The concern from staff is that 100% cost recovery might not be achievable while, at the same time, charging a reasonable fee.
If the fee is higher than other daycare options in the community, "their likelihood is to leave the school and not take part in the extended-day program, and that kind of defeats the purpose of the extended-day program," associate director Carol McAulay said, noting the point is to maintain continuity for the children.
I think the pending release of the Grants for Student Needs will be telling.
My prediction? You're going to see some reinvestment of the clawed-back Primary Class Size capital grants to support the much-smaller cohort of year-two ELP sites. You're also going to see some strong messages that boards need to get their vacant spaces under control through tightening of the declining enrolment adjustment grants. Trustees will be forced to cut their costs in relation to the decline in their enrolment in order to support ELP costs. It only makes sense-- you're supposed to be losing costs relating to the overall drop in students, so reinvest those "savings" from elsewhere in your budget into the ELP. The days of ever-increasing funding into education when there are drops in enrolment that lie between 2-5% are over-- funding is much more likely to remain stable, with heavy mandate to reinvest costs that are supposed to be dropping with enrolment into ELP.
I also foresee this a a big year where special education costs will face off over ELP and other programs. Boards will have some tricky work ahead of them to balance their budgets for 2010-11, but the word from the ministry will likely still be that it's possible if trustees are ready to tackle some difficult decisions they've been putting off since the Liberals entered government.
I could be wrong-- but would be slightly freaked out if I was right on this call.

2 comments:

Anonymous said...

All it says to me ER is that the gov't really didn't think this through and filled in the blanks in a way that suited the teacher unions but spelled hardship for most boards.
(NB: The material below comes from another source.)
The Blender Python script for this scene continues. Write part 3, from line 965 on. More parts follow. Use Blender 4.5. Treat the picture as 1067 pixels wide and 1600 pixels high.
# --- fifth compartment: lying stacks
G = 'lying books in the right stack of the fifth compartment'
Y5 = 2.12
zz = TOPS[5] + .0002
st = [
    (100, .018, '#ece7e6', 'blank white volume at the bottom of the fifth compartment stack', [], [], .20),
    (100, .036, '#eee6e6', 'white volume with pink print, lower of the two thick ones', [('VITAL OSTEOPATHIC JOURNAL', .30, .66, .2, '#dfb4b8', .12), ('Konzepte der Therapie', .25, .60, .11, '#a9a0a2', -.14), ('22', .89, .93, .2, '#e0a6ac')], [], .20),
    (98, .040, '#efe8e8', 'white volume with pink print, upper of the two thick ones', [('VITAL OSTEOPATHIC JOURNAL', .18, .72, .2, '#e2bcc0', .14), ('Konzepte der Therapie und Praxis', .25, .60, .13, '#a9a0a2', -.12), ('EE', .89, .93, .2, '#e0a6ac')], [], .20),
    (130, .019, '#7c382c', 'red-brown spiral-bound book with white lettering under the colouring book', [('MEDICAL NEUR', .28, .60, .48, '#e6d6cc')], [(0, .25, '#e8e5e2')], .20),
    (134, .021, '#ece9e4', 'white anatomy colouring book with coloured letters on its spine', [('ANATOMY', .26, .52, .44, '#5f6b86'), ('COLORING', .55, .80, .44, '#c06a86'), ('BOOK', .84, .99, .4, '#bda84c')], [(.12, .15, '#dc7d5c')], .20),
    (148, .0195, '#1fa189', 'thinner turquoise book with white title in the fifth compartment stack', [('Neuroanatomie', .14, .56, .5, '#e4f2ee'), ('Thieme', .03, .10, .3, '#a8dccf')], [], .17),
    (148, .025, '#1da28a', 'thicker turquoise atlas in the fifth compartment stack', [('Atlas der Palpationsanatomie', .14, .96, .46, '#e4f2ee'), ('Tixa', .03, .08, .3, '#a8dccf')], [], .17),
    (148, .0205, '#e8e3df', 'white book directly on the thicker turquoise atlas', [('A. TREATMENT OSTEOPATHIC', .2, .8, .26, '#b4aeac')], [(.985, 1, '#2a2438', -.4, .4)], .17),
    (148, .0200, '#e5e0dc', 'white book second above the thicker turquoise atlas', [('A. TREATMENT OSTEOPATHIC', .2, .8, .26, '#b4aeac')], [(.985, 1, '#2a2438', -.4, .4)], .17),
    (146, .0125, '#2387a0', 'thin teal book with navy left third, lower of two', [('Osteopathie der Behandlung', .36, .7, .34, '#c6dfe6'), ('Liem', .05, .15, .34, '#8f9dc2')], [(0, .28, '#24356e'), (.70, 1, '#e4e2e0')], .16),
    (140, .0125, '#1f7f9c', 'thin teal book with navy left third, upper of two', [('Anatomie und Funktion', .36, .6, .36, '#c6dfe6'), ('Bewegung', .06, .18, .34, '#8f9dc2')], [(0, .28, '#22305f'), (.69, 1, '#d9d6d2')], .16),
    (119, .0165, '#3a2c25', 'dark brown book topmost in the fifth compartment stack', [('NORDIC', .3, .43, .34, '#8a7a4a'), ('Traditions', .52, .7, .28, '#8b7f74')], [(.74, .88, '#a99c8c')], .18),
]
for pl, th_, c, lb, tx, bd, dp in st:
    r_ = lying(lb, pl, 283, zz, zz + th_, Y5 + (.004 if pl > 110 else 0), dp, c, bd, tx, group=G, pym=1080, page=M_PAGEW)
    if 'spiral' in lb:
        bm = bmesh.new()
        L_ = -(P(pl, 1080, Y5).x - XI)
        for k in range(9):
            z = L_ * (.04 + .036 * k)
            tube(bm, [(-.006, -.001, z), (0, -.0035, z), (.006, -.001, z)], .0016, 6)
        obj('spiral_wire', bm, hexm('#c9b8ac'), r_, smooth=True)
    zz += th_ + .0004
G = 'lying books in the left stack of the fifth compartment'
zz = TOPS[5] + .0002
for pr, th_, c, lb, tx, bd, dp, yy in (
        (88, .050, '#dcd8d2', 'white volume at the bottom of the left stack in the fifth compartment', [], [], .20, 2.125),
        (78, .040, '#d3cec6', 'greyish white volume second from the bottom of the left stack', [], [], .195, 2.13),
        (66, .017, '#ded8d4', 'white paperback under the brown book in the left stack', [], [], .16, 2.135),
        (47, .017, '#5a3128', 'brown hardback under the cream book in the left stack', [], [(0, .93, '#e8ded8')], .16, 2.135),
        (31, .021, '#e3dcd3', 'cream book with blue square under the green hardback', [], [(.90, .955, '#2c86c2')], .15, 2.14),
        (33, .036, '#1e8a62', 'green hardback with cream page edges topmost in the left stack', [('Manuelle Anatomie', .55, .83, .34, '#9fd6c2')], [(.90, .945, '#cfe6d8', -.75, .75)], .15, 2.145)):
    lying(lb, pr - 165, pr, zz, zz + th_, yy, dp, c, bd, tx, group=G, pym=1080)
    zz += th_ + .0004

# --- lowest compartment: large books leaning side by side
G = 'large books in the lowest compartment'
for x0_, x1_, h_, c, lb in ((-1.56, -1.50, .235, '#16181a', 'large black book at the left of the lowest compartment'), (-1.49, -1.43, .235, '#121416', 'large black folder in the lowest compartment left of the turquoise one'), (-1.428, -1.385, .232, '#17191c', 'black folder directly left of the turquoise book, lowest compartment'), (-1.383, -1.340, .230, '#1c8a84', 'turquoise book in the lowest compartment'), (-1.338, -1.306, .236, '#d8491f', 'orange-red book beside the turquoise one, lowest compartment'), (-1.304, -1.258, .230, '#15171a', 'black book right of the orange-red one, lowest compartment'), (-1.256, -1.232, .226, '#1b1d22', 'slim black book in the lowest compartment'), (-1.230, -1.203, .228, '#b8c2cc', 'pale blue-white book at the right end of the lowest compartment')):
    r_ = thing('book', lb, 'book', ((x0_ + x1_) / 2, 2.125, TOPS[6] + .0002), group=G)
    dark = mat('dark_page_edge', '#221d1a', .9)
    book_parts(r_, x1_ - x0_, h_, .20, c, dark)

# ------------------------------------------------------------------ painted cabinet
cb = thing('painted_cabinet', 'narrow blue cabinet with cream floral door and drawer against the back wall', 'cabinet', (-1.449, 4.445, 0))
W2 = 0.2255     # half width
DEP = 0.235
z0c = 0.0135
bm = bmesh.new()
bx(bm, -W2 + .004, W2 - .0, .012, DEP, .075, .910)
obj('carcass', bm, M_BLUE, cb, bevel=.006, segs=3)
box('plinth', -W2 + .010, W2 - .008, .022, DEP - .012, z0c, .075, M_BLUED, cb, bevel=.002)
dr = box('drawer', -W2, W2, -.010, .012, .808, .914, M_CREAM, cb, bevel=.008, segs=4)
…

I'm going to be really surprised if we see any more phasing of this happen as boards realize just what kind of a bind has been negotiated on their behalf.

I really like how all accounting for this has nicely shifted from the MOE to trustees who will have not only to make tough decisions but do so knowing that they've pretty much been left holding the bag. I'm all for trustees being able to make decisions for their communities but no education system can run for long based on the writing of programs done on the fly to court votes...which is what I truly believe this is.
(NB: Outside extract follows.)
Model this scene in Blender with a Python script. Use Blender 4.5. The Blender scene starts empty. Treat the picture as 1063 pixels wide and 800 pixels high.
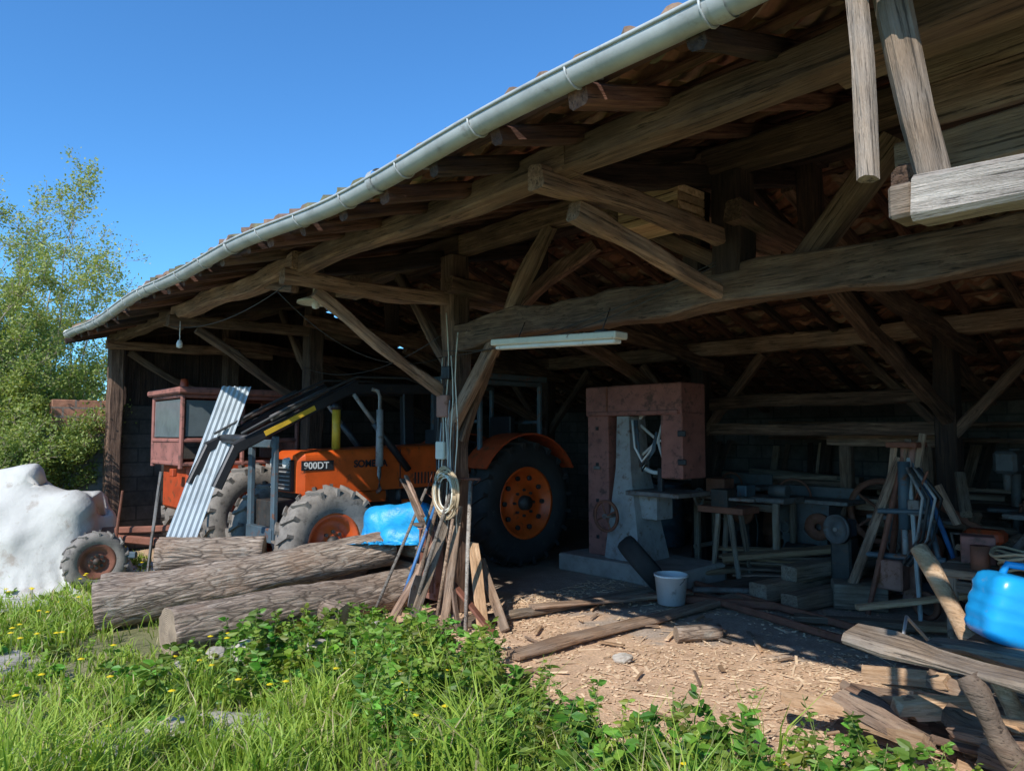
import bpy, math, random
import numpy as np
from mathutils import Vector, Matrix, noise as mn
random.seed(7); RG=np.random.default_rng(11)
S=bpy.context.scene
COL=S.collection
V=Vector
# ------------------------------------------------------------------ nodes
def nt_new(name):
    m=bpy.data.materials.new(name); m.use_nodes=True
    nt=m.node_tree; b=nt.nodes.get('Principled BSDF')
    return m,nt,b
def N(nt,t,**k):
    n=nt.nodes.new(t)
    for a,v in k.items(): setattr(n,a,v)
    return n
def ramp(nt,fac,stops):
    r=nt.nodes.new('ShaderNodeValToRGB')
    e=r.color_ramp.elements
    while len(e)<len(stops): e.new(.5)
    for i,(p,c) in enumerate(stops):
        e[i].position=p; e[i].color=(c[0],c[1],c[2],1) if not isinstance(c,(int,float)) else (c,c,c,1)
    nt.links.new(fac,r.inputs[0]); return r.outputs[0]
def mix(nt,fac,a,b,mode='MIX'):
    n=nt.nodes.new('ShaderNodeMix'); n.data_type='RGBA'; n.blend_type=mode
    L=nt.links
    if isinstance(fac,(int,float)): n.inputs[0].default_value=fac
    else: L.new(fac,n.inputs[0])
    for i,x in ((6,a),(7,b)):
        if isinstance(x,(tuple,list)): n.inputs[i].default_value=(x[0],x[1],x[2],1)
        else: L.new(x,n.inputs[i])
    return n.outputs[2]
def bump(nt,b,h,strength=.5,dist=.01):
    n=N(nt,'ShaderNodeBump'); n.inputs['Strength'].default_value=strength; n.inputs['Distance'].default_value=dist
    nt.links.new(h,n.inputs['Height']); nt.links.new(n.outputs[0],b.inputs['Normal'])
def coords(nt,scale,kind='Object'):
    t=N(nt,'ShaderNodeTexCoord'); m=N(nt,'ShaderNodeMapping'); m.inputs['Scale'].default_value=scale
    nt.links.new(t.outputs[kind],m.inputs[0])
    oi=N(nt,'ShaderNodeObjectInfo'); mu=N(nt,'ShaderNodeMath',operation='MULTIPLY'); mu.inputs[1].default_value=37.
    nt.links.new(oi.outputs['Random'],mu.inputs[0]); nt.links.new(mu.outputs[0],m.inputs['Location'])
    return m.outputs[0],oi.outputs['Random']
def noi(nt,co,scale,detail=5,rough=.6):
    n=N(nt,'ShaderNodeTexNoise'); n.inputs['Scale'].default_value=scale; n.inputs['Detail'].default_value=detail; n.inputs['Roughness'].default_value=rough
    nt.links.new(co,n.inputs['Vector']); return n.outputs['Fac']
def wood(name,dark,mid,light,rough=.8,grey=.0,gs=14,crack=.85):
    m,nt,b=nt_new(name)
    co,rnd=coords(nt,(1.0,gs,gs)); f=noi(nt,co,2.2,7,.68)
    c=ramp(nt,f,[(.3,dark),(.5,mid),(.7,light)])
    co2,_=coords(nt,(1,1,1)); f2=noi(nt,co2,2.3,4,.6)
    c=mix(nt,ramp(nt,f2,[(.35,0.),(.7,1.)]),c,mix(nt,.65,c,dark),'MIX')
    if grey>0:
        f3=noi(nt,co2,4,5,.6)
        c=mix(nt,ramp(nt,f3,[(.4,0.),(.62,grey)]),c,mix(nt,f,(.16,.135,.115),(.36,.32,.28)))
    co3,_=coords(nt,(1.1,34,34)); f4=noi(nt,co3,2.0,5,.72)
    c=mix(nt,ramp(nt,f4,[(.38,crack),(.44,0.)]),c,tuple(x*.3 for x in dark))
    hs=N(nt,'ShaderNodeHueSaturation'); nt.links.new(c,hs.inputs['Color'])
    mr=N(nt,'ShaderNodeMapRange'); mr.inputs[3].default_value=.55; mr.inputs[4].default_value=1.35
    nt.links.new(rnd,mr.inputs[0]); nt.links.new(mr.outputs[0],hs.inputs['Value'])
    nt.links.new(hs.outputs[0],b.inputs['Base Color']); b.inputs['Roughness'].default_value=rough
    bump(nt,b,f4,1.,.016); return m
def plain(name,c,rough=.6,metal=0,var=.35,rust=0,scale=6,bs=.25,rustc=(.16,.06,.025),wr=0):
    m,nt,b=nt_new(name)
    co,rnd=coords(nt,(1,1,1)); f=noi(nt,co,scale,6,.65)
    d=tuple(x*(1-var) for x in c); l=tuple(min(1,x*(1+var*.6)) for x in c)
    cc=ramp(nt,f,[(.3,d),(.5,c),(.7,l)])
    if rust>0:
        f2=noi(nt,co,scale*1.7,8,.7)
        cc=mix(nt,ramp(nt,f2,[(.62-rust*.25,0.),(.72-rust*.2,1.)]),cc,rustc)
    nt.links.new(cc,b.inputs['Base Color']); b.inputs['Roughness'].default_value=rough; b.inputs['Metallic'].default_value=metal
    if wr:
        f3=noi(nt,co,9,6,.62); bump(nt,b,f3,1.,wr)
    else:
        f3=noi(nt,co,scale*6,4,.6); bump(nt,b,f3,bs,.004)
    return m
def attrmat(name,rough=.7,transl=0.,nscale=0,namp=.4,bs=0):
    m,nt,b=nt_new(name)
    a=N(nt,'ShaderNodeAttribute',attribute_name='col'); c=a.outputs['Color']
    if nscale:
        co,_=coords(nt,(1,1,1)); f=noi(nt,co,nscale,8,.7)
        c=mix(nt,1.,c,ramp(nt,f,[(.25,1-namp),(.75,1+namp)]),'MULTIPLY')
        if bs: bump(nt,b,f,bs,.02)
    nt.links.new(c,b.inputs['Base Color']); b.inputs['Roughness'].default_value=rough
    if transl>0:
        t=N(nt,'ShaderNodeBsdfTranslucent'); ms=N(nt,'ShaderNodeMixShader'); ms.inputs[0].default_value=transl
        nt.links.new(mix(nt,1.,c,(1.2,1.3,.5),'MULTIPLY'),t.inputs[0])
        nt.links.new(b.outputs[0],ms.inputs[1]); nt.links.new(t.outputs[0],ms.inputs[2])
        nt.links.new(ms.outputs[0],nt.nodes['Material Output'].inputs[0])
    return m
def masonry(name,c1,c2,mortar,bw,bh,rough=.9):
    m,nt,b=nt_new(name)
    t=N(nt,'ShaderNodeTexCoord'); s=N(nt,'ShaderNodeSeparateXYZ'); nt.links.new(t.outputs['Object'],s.inputs[0])
    ad=N(nt,'ShaderNodeMath',operation='ADD'); nt.links.new(s.outputs[0],ad.inputs[0]); nt.links.new(s.outputs[1],ad.inputs[1])
    cb=N(nt,'ShaderNodeCombineXYZ'); nt.links.new(ad.outputs[0],cb.inputs[0]); nt.links.new(s.outputs[2],cb.inputs[1])
    br=N(nt,'ShaderNodeTexBrick'); br.inputs['Color1'].default_value=(*c1,1); br.inputs['Color2'].default_value=(*c2,1); br.inputs['Mortar'].default_value=(*mortar,1)
    br.inputs['Scale'].default_value=1; br.inputs['Brick Width'].default_value=bw; br.inputs['Row Height'].default_value=bh; br.inputs['Mortar Size'].default_value=.012
    nt.links.new(cb.outputs[0],br.inputs['Vector'])
    f=noi(nt,t.outputs['Object'],5,8,.75)
    c=mix(nt,1.,br.outputs[0],ramp(nt,f,[(.3,.4),(.7,1.35)]),'MULTIPLY')
    nt.links.new(c,b.inputs['Base Color']); b.inputs['Roughness'].default_value=rough
    bump(nt,b,f,.6,.02); return m
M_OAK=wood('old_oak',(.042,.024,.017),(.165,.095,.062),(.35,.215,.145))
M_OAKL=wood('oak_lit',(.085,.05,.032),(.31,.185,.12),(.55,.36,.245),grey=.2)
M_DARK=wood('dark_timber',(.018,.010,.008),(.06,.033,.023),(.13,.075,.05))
M_RED=wood('reddish_timber',(.045,.018,.012),(.15,.066,.042),(.28,.14,.088))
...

I'd like to be introduced to the folks at any board in the province that finds savings in this mess which they can freely apply to ELP.
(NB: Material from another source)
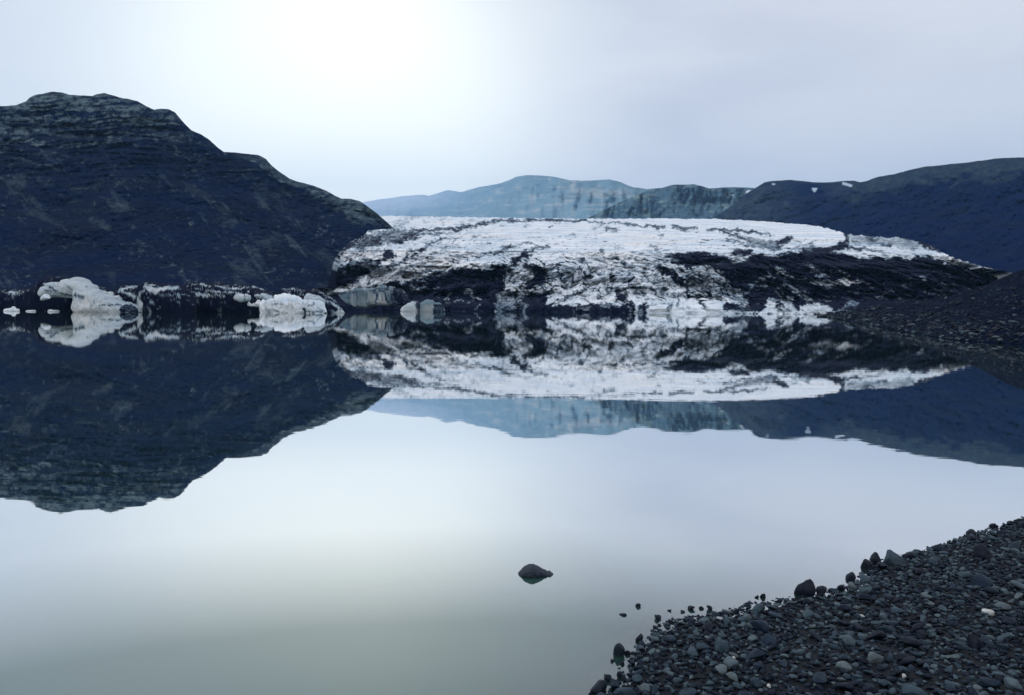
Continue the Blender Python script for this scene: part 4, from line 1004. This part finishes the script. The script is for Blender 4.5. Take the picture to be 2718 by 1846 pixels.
berg('small pale pointed ice floe left of the blue-grey lump', Z3([(755, 648), (790, 618), (850, 590), (930, 558), (960, 552), (975, 570), (985, 640)]), Z3([(755, 700), (985, 700)]), 225, 2.0, M['berg'], seed=15.0, nx=60, nt=30, base=.15, amp=.05,
     marks=[('stroke', Z3([(955, 555), (975, 640)]), 8, .7)])
berg('small blue-grey ice lump right of the pale pointed floe', Z3([(985, 640), (1010, 575), (1050, 545), (1100, 540), (1180, 560), (1250, 580), (1290, 620), (1310, 650)]), Z3([(985, 700), (1310, 700)]), 225, 2.4, M['berg_grey'], seed=16.0, nx=60, nt=30, amp=.06,
     marks=[('stroke', Z3([(1150, 560), (1250, 585)]), 4, .1), ('poly', Z3([(1170, 580), (1300, 600), (1310, 700), (1150, 700)]), 0, .8)])
# three small floes at the far left
for lab, pts in (('tiny white ice floe with a raised tip, leftmost on the dark water', [(45, 497), (90, 482), (150, 480), (178, 455), (195, 480), (250, 488)]),
                 ('flat white ice sliver, middle of the three tiny floes', [(335, 515), (360, 503), (440, 500), (447, 512)]),
                 ('flat white ice sliver nearest below the pale arch hollow', [(620, 505), (650, 492), (680, 500), (745, 503), (757, 515)])):
    o = loft('ice_floe', Z1(pts), Z1([(pts[0][0], 560), (pts[-1][0], 560)]), 134, 0.6, M['berg_white'], seed=20 + pts[0][0] / 100, nx=40, nt=20, amp=.06)
    tag(o, lab, 'ice floe', 'tiny floes at the far left')

# ------------------------------------------------------------------ stones
# the lone boulder in the water
BZ = lambda p: [(1300 + a * 260 / 2324, 1529 - (1529 - (1450 + b * 260 / 2324)) * 0.74 if b < 705 else 1450 + b * 260 / 2324) for a, b in p]
by = 1524.0
bd = float(on_level(np.array(1424.0), np.array(by))[1])
bo = loft('boulder', BZ([(650, 650), (690, 590), (760, 545), (830, 480), (900, 412), (950, 392), (1000, 390), (1060, 405), (1130, 438), (1200, 500), (1280, 548), (1360, 582), (1440, 605), (1500, 645), (1570, 705)]),
          BZ([(650, 800), (1570, 800)]), bd, 0.066, M['boulder'], nx=90, nt=60, amp=0.11, seed=31.0, freq=1.0, spike=0.03)
tag(bo, 'lone dark pointed boulder standing in the open calm water', 'boulder')

# beach surface: rises from the shoreline to the right
SH = np.array([(1500, 1920), (1575, 1850), (1640, 1803), (1668, 1758), (1700, 1713), (1730, 1673), (1772, 1646), (1900, 1628), (1990, 1605), (2080, 1590), (2150, 1580), (2230, 1560), (2290, 1520), (2330, 1490),
               (2420, 1470), (2520, 1440), (2600, 1412), (2680, 1388), (2760, 1362), (3000, 1300), (3400, 1230)], float)
SHW = on_level(SH[:, 0], SH[:, 1])[:, :2]


def shore_dist(x, y):
    d = np.full(np.shape(x), 1e9); sg = np.zeros(np.shape(x))
    for (ax, ay), (bx_, by_) in zip(SHW[:-1], SHW[1:]):
        ex, ey = bx_ - ax, by_ - ay
        tt = np.clip(((x - ax) * ex + (y - ay) * ey) / (ex * ex + ey * ey), 0, 1)
        dd = np.hypot(x - ax - tt * ex, y - ay - tt * ey)
        s = ex * (y - ay) - ey * (x - ax)
        sg = np.where(dd < d, -np.sign(s), sg); d = np.minimum(d, dd)
    return d * sg


def beach_z(x, y):
    d = shore_dist(x, y)
    return np.where(d > 0, 0.085 * d, 0.16 * d) + 0.006 * noise(vec(x * 2.6, y * 2.6, 0.3)) - 0.004


# the lake: one sheet, finely cut near the shore, where the milky water is shallow enough to see into
wxs = np.unique(np.concatenate([[-900, -400, -150, -60, -20, -8, -3], np.arange(-1.5, 7.01, 0.06), [8, 12, 20, 50, 120, 300, 700]]))
wys = np.unique(np.concatenate([[-60, -20, -5, 0, 1], np.arange(1.6, 10.01, 0.06), [12, 16, 25, 50, 100, 200, 400, 800]]))
WX, WY = np.meshgrid(wxs, wys, indexing='ij')
sdist = shore_dist(WX, WY)
shallow = np.where(sdist > -1.0, np.exp(-np.maximum(-0.16 * sdist + 0.004, 0) / 0.035), 0.0)
tag(link_mesh('water', np.stack([WX, WY, 0 * WX], -1).reshape(-1, 3), grid_quads(len(wxs), len(wys)), M['water'], {'shallow': shallow.ravel()}), kind='structure')

gx = np.linspace(-1.5, 9, 150); gy = np.linspace(1.5, 12, 150)
GX, GY = np.meshgrid(gx, gy, indexing='ij')
GZ = beach_z(GX, GY)
tag(link_mesh('beach', np.stack([GX, GY, GZ], -1).reshape(-1, 3), grid_quads(150, 150), M['beach']), kind='structure')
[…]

I for one really think that if any savings are found it shouldn't go to prop up a program that's very unpopular in my area at the moment.

CC

RetDir said...

I believe the Ministry has just cottoned on to the fact that cost-recovery means prohibitive fees, especially since in many parts of the province the wages of ECEs in the schools will be significantly higher than the wages of ECEs in the daycares (especially where they are non-union). I understand that there will be a reg introduced to define for boards what cost-recovery means. The real problem for daycares is that 4 and 5 years olds are their profit centres - they use the money they make on these kids to subsidize what would be prohibitively expensive infant and toddler programs.
And getting vacant spaces under control means an avalanche of school closures, which in the year prior to an election may not be something the government wants to encourage, although my sense is that the general public fully understands and supports rationalization of space, just as they did in the 60s. It is interesting to note that the legislative changes do not extend to school boards being allowed to operate daycares for non-school aged children.